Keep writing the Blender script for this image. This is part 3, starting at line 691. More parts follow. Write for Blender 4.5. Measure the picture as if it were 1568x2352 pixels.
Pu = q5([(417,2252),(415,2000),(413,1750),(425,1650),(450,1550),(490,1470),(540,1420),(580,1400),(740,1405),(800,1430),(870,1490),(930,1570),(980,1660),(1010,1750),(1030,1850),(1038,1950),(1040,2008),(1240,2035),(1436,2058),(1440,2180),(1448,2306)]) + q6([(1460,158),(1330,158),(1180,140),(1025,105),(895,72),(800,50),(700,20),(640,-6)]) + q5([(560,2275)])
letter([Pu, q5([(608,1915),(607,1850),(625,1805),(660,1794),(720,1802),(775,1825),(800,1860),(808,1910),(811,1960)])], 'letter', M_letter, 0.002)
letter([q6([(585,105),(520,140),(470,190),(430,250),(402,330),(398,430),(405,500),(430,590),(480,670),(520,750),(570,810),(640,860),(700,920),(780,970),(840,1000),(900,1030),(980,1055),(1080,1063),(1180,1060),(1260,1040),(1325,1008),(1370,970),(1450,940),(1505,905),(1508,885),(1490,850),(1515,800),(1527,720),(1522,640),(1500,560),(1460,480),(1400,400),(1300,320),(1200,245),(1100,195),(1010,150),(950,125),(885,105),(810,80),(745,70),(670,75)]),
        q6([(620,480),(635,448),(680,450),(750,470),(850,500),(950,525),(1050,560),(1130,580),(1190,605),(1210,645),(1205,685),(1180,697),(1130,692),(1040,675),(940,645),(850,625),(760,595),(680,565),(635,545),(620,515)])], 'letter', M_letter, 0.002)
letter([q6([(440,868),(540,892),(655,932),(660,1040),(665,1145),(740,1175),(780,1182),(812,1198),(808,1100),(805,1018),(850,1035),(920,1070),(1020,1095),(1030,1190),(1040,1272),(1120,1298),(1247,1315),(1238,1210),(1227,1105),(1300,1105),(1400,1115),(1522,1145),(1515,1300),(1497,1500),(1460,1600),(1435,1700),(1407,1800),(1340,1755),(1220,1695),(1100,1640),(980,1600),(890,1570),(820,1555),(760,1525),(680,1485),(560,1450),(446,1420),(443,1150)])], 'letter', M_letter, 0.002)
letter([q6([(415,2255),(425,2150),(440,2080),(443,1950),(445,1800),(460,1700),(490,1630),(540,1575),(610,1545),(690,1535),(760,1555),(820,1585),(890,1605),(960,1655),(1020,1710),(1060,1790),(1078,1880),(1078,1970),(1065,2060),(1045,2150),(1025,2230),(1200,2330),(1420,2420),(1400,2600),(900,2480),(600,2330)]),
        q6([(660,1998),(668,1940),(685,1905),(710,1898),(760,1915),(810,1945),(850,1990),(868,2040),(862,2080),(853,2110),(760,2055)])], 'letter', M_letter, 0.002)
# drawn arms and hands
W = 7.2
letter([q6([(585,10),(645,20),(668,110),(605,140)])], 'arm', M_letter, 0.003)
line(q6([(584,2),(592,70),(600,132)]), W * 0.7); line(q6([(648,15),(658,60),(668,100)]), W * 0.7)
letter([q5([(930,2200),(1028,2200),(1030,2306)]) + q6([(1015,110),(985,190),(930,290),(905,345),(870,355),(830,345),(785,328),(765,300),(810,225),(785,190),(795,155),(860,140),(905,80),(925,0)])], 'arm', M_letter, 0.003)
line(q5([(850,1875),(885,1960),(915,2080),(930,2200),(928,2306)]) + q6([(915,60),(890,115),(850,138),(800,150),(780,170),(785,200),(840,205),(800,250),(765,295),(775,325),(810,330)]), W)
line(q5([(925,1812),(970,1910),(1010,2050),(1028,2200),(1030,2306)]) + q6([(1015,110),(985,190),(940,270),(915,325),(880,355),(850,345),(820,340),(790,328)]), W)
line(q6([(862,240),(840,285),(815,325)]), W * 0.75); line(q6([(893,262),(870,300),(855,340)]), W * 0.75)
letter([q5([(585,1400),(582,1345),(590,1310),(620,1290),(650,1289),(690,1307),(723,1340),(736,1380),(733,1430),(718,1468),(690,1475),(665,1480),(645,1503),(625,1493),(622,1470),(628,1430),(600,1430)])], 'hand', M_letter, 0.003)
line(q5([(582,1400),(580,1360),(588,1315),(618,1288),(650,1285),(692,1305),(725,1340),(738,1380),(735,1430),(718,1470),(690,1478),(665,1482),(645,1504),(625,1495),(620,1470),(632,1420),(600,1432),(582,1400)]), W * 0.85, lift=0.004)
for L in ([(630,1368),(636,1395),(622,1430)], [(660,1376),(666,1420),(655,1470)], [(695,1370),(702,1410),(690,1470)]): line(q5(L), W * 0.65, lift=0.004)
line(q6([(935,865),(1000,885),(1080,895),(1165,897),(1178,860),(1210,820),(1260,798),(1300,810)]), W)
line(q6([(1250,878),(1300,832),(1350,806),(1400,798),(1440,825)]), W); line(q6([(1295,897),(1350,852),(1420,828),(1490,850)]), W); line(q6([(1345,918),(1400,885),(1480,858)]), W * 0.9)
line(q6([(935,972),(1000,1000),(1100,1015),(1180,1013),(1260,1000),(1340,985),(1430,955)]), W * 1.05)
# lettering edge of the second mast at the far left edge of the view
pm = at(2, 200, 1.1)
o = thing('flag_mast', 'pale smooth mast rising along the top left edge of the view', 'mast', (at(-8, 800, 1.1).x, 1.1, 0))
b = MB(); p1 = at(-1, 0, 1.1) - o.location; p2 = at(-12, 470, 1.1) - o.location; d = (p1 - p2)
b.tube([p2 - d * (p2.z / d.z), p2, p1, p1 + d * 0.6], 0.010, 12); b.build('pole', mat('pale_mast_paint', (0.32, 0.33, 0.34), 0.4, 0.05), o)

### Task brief
Reproduce the material above, every line of it, exactly.

### Exercise solution
Keep writing the Blender script for this image. This is part 3, starting at line 691. More parts follow. Write for Blender 4.5. Measure the picture as if it were 1568x2352 pixels.
Pu = q5([(417,2252),(415,2000),(413,1750),(425,1650),(450,1550),(490,1470),(540,1420),(580,1400),(740,1405),(800,1430),(870,1490),(930,1570),(980,1660),(1010,1750),(1030,1850),(1038,1950),(1040,2008),(1240,2035),(1436,2058),(1440,2180),(1448,2306)]) + q6([(1460,158),(1330,158),(1180,140),(1025,105),(895,72),(800,50),(700,20),(640,-6)]) + q5([(560,2275)])
letter([Pu, q5([(608,1915),(607,1850),(625,1805),(660,1794),(720,1802),(775,1825),(800,1860),(808,1910),(811,1960)])], 'letter', M_letter, 0.002)
letter([q6([(585,105),(520,140),(470,190),(430,250),(402,330),(398,430),(405,500),(430,590),(480,670),(520,750),(570,810),(640,860),(700,920),(780,970),(840,1000),(900,1030),(980,1055),(1080,1063),(1180,1060),(1260,1040),(1325,1008),(1370,970),(1450,940),(1505,905),(1508,885),(1490,850),(1515,800),(1527,720),(1522,640),(1500,560),(1460,480),(1400,400),(1300,320),(1200,245),(1100,195),(1010,150),(950,125),(885,105),(810,80),(745,70),(670,75)]),
        q6([(620,480),(635,448),(680,450),(750,470),(850,500),(950,525),(1050,560),(1130,580),(1190,605),(1210,645),(1205,685),(1180,697),(1130,692),(1040,675),(940,645),(850,625),(760,595),(680,565),(635,545),(620,515)])], 'letter', M_letter, 0.002)
letter([q6([(440,868),(540,892),(655,932),(660,1040),(665,1145),(740,1175),(780,1182),(812,1198),(808,1100),(805,1018),(850,1035),(920,1070),(1020,1095),(1030,1190),(1040,1272),(1120,1298),(1247,1315),(1238,1210),(1227,1105),(1300,1105),(1400,1115),(1522,1145),(1515,1300),(1497,1500),(1460,1600),(1435,1700),(1407,1800),(1340,1755),(1220,1695),(1100,1640),(980,1600),(890,1570),(820,1555),(760,1525),(680,1485),(560,1450),(446,1420),(443,1150)])], 'letter', M_letter, 0.002)
letter([q6([(415,2255),(425,2150),(440,2080),(443,1950),(445,1800),(460,1700),(490,1630),(540,1575),(610,1545),(690,1535),(760,1555),(820,1585),(890,1605),(960,1655),(1020,1710),(1060,1790),(1078,1880),(1078,1970),(1065,2060),(1045,2150),(1025,2230),(1200,2330),(1420,2420),(1400,2600),(900,2480),(600,2330)]),
        q6([(660,1998),(668,1940),(685,1905),(710,1898),(760,1915),(810,1945),(850,1990),(868,2040),(862,2080),(853,2110),(760,2055)])], 'letter', M_letter, 0.002)
# drawn arms and hands
W = 7.2
letter([q6([(585,10),(645,20),(668,110),(605,140)])], 'arm', M_letter, 0.003)
line(q6([(584,2),(592,70),(600,132)]), W * 0.7); line(q6([(648,15),(658,60),(668,100)]), W * 0.7)
letter([q5([(930,2200),(1028,2200),(1030,2306)]) + q6([(1015,110),(985,190),(930,290),(905,345),(870,355),(830,345),(785,328),(765,300),(810,225),(785,190),(795,155),(860,140),(905,80),(925,0)])], 'arm', M_letter, 0.003)
line(q5([(850,1875),(885,1960),(915,2080),(930,2200),(928,2306)]) + q6([(915,60),(890,115),(850,138),(800,150),(780,170),(785,200),(840,205),(800,250),(765,295),(775,325),(810,330)]), W)
line(q5([(925,1812),(970,1910),(1010,2050),(1028,2200),(1030,2306)]) + q6([(1015,110),(985,190),(940,270),(915,325),(880,355),(850,345),(820,340),(790,328)]), W)
line(q6([(862,240),(840,285),(815,325)]), W * 0.75); line(q6([(893,262),(870,300),(855,340)]), W * 0.75)
letter([q5([(585,1400),(582,1345),(590,1310),(620,1290),(650,1289),(690,1307),(723,1340),(736,1380),(733,1430),(718,1468),(690,1475),(665,1480),(645,1503),(625,1493),(622,1470),(628,1430),(600,1430)])], 'hand', M_letter, 0.003)
line(q5([(582,1400),(580,1360),(588,1315),(618,1288),(650,1285),(692,1305),(725,1340),(738,1380),(735,1430),(718,1470),(690,1478),(665,1482),(645,1504),(625,1495),(620,1470),(632,1420),(600,1432),(582,1400)]), W * 0.85, lift=0.004)
for L in ([(630,1368),(636,1395),(622,1430)], [(660,1376),(666,1420),(655,1470)], [(695,1370),(702,1410),(690,1470)]): line(q5(L), W * 0.65, lift=0.004)
line(q6([(935,865),(1000,885),(1080,895),(1165,897),(1178,860),(1210,820),(1260,798),(1300,810)]), W)
line(q6([(1250,878),(1300,832),(1350,806),(1400,798),(1440,825)]), W); line(q6([(1295,897),(1350,852),(1420,828),(1490,850)]), W); line(q6([(1345,918),(1400,885),(1480,858)]), W * 0.9)
line(q6([(935,972),(1000,1000),(1100,1015),(1180,1013),(1260,1000),(1340,985),(1430,955)]), W * 1.05)
# lettering edge of the second mast at the far left edge of the view
pm = at(2, 200, 1.1)
o = thing('flag_mast', 'pale smooth mast rising along the top left edge of the view', 'mast', (at(-8, 800, 1.1).x, 1.1, 0))
b = MB(); p1 = at(-1, 0, 1.1) - o.location; p2 = at(-12, 470, 1.1) - o.location; d = (p1 - p2)
b.tube([p2 - d * (p2.z / d.z), p2, p1, p1 + d * 0.6], 0.010, 12); b.build('pole', mat('pale_mast_paint', (0.32, 0.33, 0.34), 0.4, 0.05), o)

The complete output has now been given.